Project Details
“Dominant Fictions”: The Making of Standard Employment in Portugal and Romania (1920s to 2000s)
Applicant
Adrian Grama, Ph.D.
Subject Area
Modern and Contemporary History
Term
from 2020 to 2023
Project identifier
Deutsche Forschungsgemeinschaft (DFG) - Project number 432635820
The standard employment relationship is both a legal construct defined by stable, full-time, long-term, dependent and socially protected employment and a category of practice for employers, employees, trade-unions, international organizations and the state. Scholars commonly explain the emergence and development of standard employment through a complex set of factors including Fordism, collective bargaining and the welfare state and locate its historical matrix in postwar Western Europe.
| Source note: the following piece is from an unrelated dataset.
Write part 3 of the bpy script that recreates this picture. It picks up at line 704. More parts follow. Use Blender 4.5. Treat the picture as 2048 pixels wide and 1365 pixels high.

This project argues that the standard employment relationship also developed on the Southern and Eastern periphery of Europe throughout the past century, in circumstances defined by low-wage industrialization, labor incorporation, and the progressive juridification of labor relations under both authoritarian and democratic political regimes. Taking Portugal and Romania as case studies, this project investigates how domestic policy-makers, legal experts, trade-unionists and international organizations contributed to making standard employment standard by way of extending this specific employment relationship to the majority of the active working population. Drawing on archival and published sources, this project contributes an empirically rich and theoretically informed longue durée historical perspective on the dynamics that inform current debates about the precarization of employment and the flexibilization of labor markets in Europe and beyond.